此处涵盖了一些我们在迁移 Google 内部代码至 空安全 时遇到的常见问题。

This page collects some common questions we’ve heard about null safety based on the experience of migrating Google internal code.


What runtime changes should I be aware of for users of migrated code?


Most of the effects of migration do not immediately affect users of migrated code:

  • 静态的空安全检查,会在开发者完成迁移后立刻生效。

    Static null safety checks for users first apply when they migrate their code.

  • 完整的空安全检查,只会在所有代码都已迁移,并且启用了完整的空安全模式时生效。

    Full null safety checks happen when all the code is migrated and sound mode is turned on.


Two exceptions to be aware of are:

  • 对于任何模式而言,! 操作符都是在运行时进行的空检查。所以在进行迁移时,请确保您仅对 null 可能由混合模式造成污染的代码位置添加 !,就算发起调用的代码还未迁移至空安全,也应如此。

    The ! operator is a runtime null check in all modes, for all users. So, when migrating, ensure that you only add ! where it’s an error for a null to flow to that location, even if the calling code has not migrated yet.

  • late 会在运行时检查。所以请您仅在确定它被使用前一定会被初始化的情况下使用 late

    Runtime checks associated with the late keyword apply in all modes, for all users. Only mark a field late if you are sure it is always initialized before it is used.

如果在测试中的值始终为 null 应该怎样处理?

What if a value is only null in tests?

如果在测试中某个值始终为 null,可以通过将测试传值和测试需要的值改为非空,来改进您的测试。

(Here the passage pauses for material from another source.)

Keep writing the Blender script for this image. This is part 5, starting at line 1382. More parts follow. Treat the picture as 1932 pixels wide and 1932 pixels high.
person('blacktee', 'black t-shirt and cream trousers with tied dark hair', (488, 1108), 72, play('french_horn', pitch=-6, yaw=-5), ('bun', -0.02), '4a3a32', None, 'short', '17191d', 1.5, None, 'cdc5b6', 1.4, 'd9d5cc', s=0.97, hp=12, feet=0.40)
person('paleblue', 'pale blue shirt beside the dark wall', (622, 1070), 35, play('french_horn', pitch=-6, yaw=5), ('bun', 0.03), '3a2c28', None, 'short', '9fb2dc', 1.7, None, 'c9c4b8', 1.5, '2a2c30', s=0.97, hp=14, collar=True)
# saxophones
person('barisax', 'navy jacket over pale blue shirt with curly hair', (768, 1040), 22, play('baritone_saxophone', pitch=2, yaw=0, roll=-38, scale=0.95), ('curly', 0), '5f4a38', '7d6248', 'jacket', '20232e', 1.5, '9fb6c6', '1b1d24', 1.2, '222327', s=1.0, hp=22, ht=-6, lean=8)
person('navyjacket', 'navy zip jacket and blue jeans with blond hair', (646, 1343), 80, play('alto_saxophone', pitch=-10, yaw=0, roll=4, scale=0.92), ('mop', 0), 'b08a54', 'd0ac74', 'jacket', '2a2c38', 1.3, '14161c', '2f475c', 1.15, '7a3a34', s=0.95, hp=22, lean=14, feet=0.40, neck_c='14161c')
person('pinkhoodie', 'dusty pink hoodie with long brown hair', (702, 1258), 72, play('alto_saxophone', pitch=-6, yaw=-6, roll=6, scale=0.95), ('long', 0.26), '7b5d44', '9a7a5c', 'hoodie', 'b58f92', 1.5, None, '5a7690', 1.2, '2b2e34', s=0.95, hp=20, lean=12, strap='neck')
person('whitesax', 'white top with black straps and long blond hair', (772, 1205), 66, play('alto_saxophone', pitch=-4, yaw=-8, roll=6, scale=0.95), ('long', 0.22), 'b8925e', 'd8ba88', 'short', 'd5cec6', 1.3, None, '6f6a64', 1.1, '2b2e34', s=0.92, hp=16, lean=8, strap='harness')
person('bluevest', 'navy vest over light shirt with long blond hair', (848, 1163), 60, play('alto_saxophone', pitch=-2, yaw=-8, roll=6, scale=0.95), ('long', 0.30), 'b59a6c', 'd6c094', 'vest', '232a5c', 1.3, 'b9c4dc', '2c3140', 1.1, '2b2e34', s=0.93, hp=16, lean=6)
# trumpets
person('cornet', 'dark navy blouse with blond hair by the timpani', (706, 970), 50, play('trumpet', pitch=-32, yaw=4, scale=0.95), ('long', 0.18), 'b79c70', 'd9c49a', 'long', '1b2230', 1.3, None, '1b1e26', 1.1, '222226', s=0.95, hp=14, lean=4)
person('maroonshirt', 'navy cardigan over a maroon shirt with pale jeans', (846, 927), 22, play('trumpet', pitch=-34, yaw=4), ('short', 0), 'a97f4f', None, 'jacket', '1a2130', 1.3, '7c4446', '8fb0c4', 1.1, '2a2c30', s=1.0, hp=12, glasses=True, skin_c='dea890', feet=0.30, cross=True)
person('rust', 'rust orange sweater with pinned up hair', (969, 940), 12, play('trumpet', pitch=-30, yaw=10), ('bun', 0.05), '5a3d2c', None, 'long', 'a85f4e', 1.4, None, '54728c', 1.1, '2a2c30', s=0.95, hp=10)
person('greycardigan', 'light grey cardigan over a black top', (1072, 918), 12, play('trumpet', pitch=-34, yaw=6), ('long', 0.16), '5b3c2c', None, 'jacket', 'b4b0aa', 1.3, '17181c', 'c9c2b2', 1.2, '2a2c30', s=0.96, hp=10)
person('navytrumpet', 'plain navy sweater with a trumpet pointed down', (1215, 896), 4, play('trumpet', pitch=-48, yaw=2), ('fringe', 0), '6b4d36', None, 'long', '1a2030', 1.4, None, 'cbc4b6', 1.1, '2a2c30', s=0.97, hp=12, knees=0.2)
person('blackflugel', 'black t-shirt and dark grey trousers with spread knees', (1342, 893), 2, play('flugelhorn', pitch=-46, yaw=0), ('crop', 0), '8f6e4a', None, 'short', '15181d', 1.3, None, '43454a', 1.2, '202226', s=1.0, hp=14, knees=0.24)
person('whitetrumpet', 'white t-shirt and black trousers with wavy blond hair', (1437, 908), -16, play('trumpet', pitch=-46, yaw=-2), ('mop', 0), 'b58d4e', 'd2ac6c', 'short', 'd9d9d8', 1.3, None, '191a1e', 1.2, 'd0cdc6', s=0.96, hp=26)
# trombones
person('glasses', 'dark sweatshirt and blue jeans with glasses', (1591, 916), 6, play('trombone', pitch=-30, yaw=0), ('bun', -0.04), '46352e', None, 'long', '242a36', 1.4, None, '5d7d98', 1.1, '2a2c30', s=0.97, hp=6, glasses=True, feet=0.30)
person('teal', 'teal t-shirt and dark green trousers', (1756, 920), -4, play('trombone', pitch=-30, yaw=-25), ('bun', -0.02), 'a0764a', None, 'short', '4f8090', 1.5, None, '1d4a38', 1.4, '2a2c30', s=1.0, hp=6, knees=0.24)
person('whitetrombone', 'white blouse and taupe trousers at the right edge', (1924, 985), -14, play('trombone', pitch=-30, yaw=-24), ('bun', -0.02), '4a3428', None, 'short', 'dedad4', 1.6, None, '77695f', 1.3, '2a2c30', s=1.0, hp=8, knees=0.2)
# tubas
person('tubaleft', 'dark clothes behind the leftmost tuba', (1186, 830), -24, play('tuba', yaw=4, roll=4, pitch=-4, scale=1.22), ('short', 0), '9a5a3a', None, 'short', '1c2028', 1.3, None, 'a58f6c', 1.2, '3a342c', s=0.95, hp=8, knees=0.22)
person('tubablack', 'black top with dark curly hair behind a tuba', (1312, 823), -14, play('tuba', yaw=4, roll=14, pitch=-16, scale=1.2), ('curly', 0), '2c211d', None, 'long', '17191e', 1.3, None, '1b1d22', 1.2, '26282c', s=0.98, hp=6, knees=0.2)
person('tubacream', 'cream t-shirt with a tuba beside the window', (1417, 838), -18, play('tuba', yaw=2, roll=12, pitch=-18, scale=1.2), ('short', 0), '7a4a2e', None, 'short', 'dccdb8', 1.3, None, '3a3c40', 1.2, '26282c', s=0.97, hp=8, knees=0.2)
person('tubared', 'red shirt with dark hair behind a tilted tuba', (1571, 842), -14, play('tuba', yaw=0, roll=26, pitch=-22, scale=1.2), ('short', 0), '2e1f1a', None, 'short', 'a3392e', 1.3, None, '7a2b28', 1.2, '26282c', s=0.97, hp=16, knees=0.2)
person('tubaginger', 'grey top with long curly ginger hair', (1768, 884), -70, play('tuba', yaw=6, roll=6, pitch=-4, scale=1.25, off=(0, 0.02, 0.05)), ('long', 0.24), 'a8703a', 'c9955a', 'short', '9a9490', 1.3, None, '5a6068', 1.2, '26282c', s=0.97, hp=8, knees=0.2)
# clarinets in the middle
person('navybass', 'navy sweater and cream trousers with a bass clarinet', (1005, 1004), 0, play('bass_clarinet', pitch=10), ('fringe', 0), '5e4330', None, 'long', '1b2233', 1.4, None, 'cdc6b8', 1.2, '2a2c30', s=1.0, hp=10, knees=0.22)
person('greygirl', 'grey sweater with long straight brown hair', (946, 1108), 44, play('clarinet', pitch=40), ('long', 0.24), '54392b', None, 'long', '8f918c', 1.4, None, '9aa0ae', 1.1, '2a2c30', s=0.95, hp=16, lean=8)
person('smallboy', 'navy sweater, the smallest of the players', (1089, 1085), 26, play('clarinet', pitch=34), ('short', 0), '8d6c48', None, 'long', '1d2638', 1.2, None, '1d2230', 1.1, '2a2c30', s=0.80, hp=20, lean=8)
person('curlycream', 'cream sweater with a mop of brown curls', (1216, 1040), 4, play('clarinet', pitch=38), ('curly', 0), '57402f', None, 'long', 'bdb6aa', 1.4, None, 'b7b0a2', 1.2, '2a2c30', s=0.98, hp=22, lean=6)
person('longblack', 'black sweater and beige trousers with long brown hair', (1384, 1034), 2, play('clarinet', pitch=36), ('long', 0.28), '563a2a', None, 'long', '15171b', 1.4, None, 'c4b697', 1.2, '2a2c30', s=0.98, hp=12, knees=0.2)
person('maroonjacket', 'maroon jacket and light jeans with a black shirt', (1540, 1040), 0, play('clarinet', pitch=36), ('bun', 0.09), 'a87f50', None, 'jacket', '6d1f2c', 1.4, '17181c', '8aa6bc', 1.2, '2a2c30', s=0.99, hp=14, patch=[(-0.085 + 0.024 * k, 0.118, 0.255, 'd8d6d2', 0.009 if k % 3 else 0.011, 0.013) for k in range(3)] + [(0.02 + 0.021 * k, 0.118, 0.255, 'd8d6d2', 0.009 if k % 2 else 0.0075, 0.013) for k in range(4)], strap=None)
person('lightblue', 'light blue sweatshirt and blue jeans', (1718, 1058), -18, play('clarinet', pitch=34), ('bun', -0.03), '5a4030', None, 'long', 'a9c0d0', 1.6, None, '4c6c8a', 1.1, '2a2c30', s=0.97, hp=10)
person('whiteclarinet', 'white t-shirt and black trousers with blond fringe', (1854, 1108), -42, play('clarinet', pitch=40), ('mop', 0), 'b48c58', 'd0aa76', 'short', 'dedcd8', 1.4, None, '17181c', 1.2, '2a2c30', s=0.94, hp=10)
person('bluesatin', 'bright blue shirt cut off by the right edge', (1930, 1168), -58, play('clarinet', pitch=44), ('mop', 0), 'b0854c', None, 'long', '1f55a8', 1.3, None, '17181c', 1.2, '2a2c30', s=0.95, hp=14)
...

If a value is only ever null in tests, the code can be improved by marking it non-nullable and making the tests pass non-null values.

新的 required@required 关键词有何异同?

How does @required compare to the new required keyword?

@required 注解会将参数标记为必须传递。如果未传,分析器会给出一个提示。

The @required annotation marks named arguments that must be passed; if not, the analyzer reports a hint.

有了空安全,非空类型的命名参数要么需要默认值,要么需要使用 required 关键字修饰。否则,它在未传递时默认会是 null,就显得不合理了。

With null safety, a named argument with a non-nullable type must either have a default or be marked with the new required keyword. Otherwise, it wouldn’t make sense for it to be non-nullable, because it would default to null when not passed.

在旧的代码中,required 关键词会被看作 @required 注解,即参数未传递时会显示一个分析器提示。

When null safe code is called from legacy code the required keyword is treated exactly like the @required annotation: failure to supply the argument will cause an analyzer hint.

当您在空安全的代码中使用空安全代码时,如果 required 修饰的参数未传递,会显示一个错误。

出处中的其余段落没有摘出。